Life without Electricity
If one wanted to live in something akin to regular housing with running water but no electricity, some people might need to adapt a bit. I have experience having limited access to modern amenities.
I slept in a tent for a few years and that means my humble abode had no electricity nor running water. I kept my hair short because I was homeless and had limited access to showers, but I have delicate hair that fries easily, so I gave up drying and styling my hair with heated appliances a lot of years ago.
Here's a hairstyle technique I used when I had longer hair and didn't want to blowdry my hair and this is how my mother curled my hair when I was a child. With a little research and practice, it's possible to come up with something that works for you without heated styling tools.
It's nice to have a fridge to have a variety of juices and milk on hand but it's not essential. You can purchase powdered milk for adding to things like coffee, individual serving bottles of juices, colas, tea bags or coffee that require no refrigeration.
You can make tea without boiling water. This is often done in the Deep South of the US by placing tea bags and water in a container outside in the sun and then it's called sun tea, but sun isn't essential to the process of cold steeped tea. I'm not a big coffee connoisseur, but if instant coffee is not to your liking, cold brew coffee is also possible.
Babybel cheese is covered in wax and is shelf stable so long as the wax is unbroken and grated hard cheese, like Parmesan, doesn't have to be refrigerated. Dried fruits, vegetables and meats, noodles, ghee and clarified butter are all shelf stable.
Some noodles, like ramen, are precooked and only need to be soaked and rehydrated. You could also potentially research camp stoves and the like to have limited access to the ability to cook a little which can open up options for meal prep but you would likely still want all the tips on how to live without cold storage.
Make a list of needs you currently cannot meet without electricity at home and start researching how to handle it some other way. Clothes can be hand washed and hung to dry or taken to a laundromat. Meals can potentially be ordered in or put together from shelf stable items.
If you are hoping to live off grid, years of reading things like solar-themed magazines suggests that step one is start today in figuring out how to reduce your electric consumption. You probably don't actually need six electric clocks but may well have that many.
Articles about how to go off grid and live on solar electric with battery backup typically start by doing a survey of how much energy you use followed by an exercise in reducing that consumption as one of the easiest ways to make it feasible to live off grid.
Even if you never take the leap, you are probably simplifying your life and lowering your electric bill, so it seems like a no brainer as a cool exercise in sustainable living.
Historically, cellars were a form of cold storage requiring no electricity and Americans depended heavily on shelf stable foods plus some fresh foods acquired that same day from the kitchen garden or daily delivery. Before refrigerators were the norm, milk delivery was common in the US.

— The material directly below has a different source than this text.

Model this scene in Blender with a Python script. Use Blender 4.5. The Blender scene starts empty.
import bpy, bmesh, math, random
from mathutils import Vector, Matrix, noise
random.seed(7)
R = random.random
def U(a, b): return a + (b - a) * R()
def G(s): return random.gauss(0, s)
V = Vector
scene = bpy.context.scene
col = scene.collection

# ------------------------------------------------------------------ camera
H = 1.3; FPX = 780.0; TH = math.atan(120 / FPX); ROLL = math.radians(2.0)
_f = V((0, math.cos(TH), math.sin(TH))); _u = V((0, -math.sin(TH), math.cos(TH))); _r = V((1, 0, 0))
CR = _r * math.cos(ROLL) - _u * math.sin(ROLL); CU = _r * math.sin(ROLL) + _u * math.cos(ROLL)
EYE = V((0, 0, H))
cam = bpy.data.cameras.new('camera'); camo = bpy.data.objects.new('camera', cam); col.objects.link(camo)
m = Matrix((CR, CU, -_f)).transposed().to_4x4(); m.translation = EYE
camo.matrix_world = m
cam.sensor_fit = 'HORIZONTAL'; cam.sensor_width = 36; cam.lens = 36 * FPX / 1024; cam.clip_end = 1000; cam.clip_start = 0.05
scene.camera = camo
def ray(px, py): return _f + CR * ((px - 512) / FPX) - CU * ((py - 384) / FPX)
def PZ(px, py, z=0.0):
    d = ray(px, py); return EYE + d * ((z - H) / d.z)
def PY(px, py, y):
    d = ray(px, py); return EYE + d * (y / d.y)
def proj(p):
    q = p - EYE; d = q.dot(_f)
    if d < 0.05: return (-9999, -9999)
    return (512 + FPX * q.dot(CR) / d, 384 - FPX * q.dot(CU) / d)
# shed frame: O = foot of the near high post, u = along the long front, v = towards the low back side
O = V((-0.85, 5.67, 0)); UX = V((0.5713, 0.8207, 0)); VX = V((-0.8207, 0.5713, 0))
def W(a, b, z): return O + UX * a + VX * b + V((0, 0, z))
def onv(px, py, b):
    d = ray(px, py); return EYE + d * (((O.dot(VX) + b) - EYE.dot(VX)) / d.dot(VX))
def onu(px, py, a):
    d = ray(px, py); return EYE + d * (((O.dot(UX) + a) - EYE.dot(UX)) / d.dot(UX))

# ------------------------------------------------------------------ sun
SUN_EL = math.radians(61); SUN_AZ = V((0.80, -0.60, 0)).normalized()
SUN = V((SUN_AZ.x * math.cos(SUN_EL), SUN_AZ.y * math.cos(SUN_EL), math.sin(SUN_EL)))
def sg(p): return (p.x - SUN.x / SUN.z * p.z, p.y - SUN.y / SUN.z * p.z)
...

Many modern countries still have tiny refrigerators compared to your typical American refrigerator and it doesn't prevent them from cooking for a large family. Our huge modern refrigerators are likely shaped by an expectation that you are eating a lot of stuff like microwave meals which require cold storage but aren't actually particularly good for you.
Moving back towards traditional shelf stable foods as a staple plus smaller quantities of fresh items would likely improve nutrition and quality of life for many people while being more disaster proof. If you have a tiny fridge and a huge pantry, a power outage is not the same level of problem as it is with a huge fridge and tiny pantry.